Keep in mind however, these turbine-powered Air Tractor ag planes powered by 680 to 750 horsepower Pratt & Whitney engines and with tank capacities of 400 gallons up to 800 gallons start at about $550,000. A well-trained, seasoned, professional operator is first priority to generate maximum opportunity in the competitive aerial application field.

As usual when comparing systems the proof is in the pudding. In 2008, University of Minnesota entomologist Ken Ostlie conducted soybean aphid spray tests with 2 ounces of Warrior used with 20-gallons of water per acre with a ground rig, 4 gallons per acre with conventional air and 1-gallon used with the electrostatic system.

One week after spraying, the control area had about 2,000 aphids per plant; both the conventional ground and air applications had about 350 to 400 aphids per plant, and the 1-gallon rate had only 10 aphids per plant. Yield was 42 bushels for untreated, 53 bushels for ground and conventional air, and 58 bushels with the electrostatic spray system.

By its very nature, piloting an ag plane is constantly demanding. Newberg said, “I say after a while it’s like riding a bicycle, but you’ve got to pay attention.” He’s now posting something over 15,000 hours of aerial application work.

Wind conditions obviously complicate aerial work. Herbicide work is questionable with winds over 10 mph, and fungicide work is OK with winds up to about 15 mph.

The $100 per airplane swath testing done June 2 at the Hector airport isn’t a requirement of being a licensed applicator. However, 14 pilots showed up and Hofman said that’s an indication of aerial applicators wanting to do their best for their customers.

Today good records on every field visited by an aerial applicator are a must. If that field is sprayed four times in a season, each visit needs to be recorded and available to the farmer if he needs “hard copy” verification of pesticide usage. An add-on piece of technology (costing about $28,000) called the M3 Satlock information system (a Microsoft product) is used by many applicators and provides precise application data plus direct guidance to each field. That’s why you no longer see “flag bearers” and white paper markers dropped at the ends of fields being aerially sprayed.

With soybean aphids generating “good money” for aerial applicators the past two years, is 2009 likely to be a repeat?

University of Minnesota specialists say an aphid infestation is likely again this year because of a relatively mild winter and the aphids now over-winter in buckthorn. Buckthorn is found everywhere in Minnesota windbreaks, fencelines. so come July we’ll know.

Minnesota currently has about 200 licensed aerial applicators, and that’s a number holding fairy steady despite the influx of big, ground rigs purchased by many cooperatives and individual farmers.

“There’ll always be a place for aerial applicators, partly because of the unpredictable nature of our weather which sometimes drops so much moisture ground rigs aren’t possible. Also the timing of various crop pests is sometimes a guessing game. Look what happened to soybean aphids the past couple years, both early and late explosions of this insect. When you literally need thousands of acres sprayed in just a few days, airplanes are a must,” Hofman said.

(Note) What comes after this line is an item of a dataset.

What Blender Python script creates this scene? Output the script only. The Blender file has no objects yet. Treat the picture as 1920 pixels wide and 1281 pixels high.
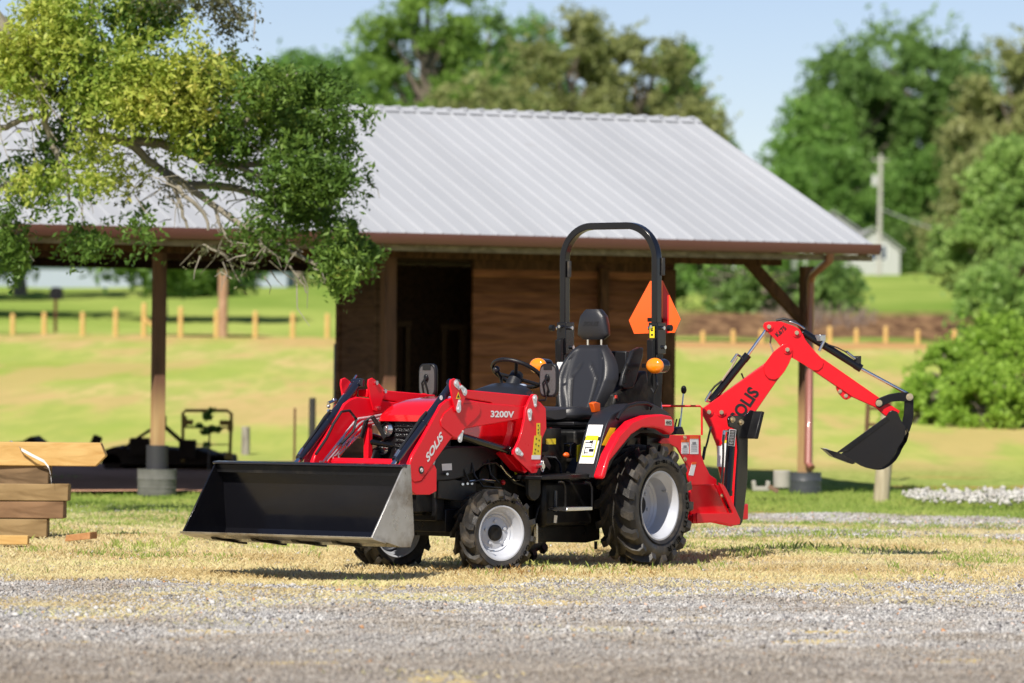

Current Environmental Protection Agency label language prevents 1-gallon per acre applications with many chemicals but as usage of the electrostatic system continues to increase, both chemical manufacturers and the EPA will likely be adjusting label language in the future. If the net result is both more efficiency for aerial applicators and even better results for growers, it’s a win-win situation for agriculture.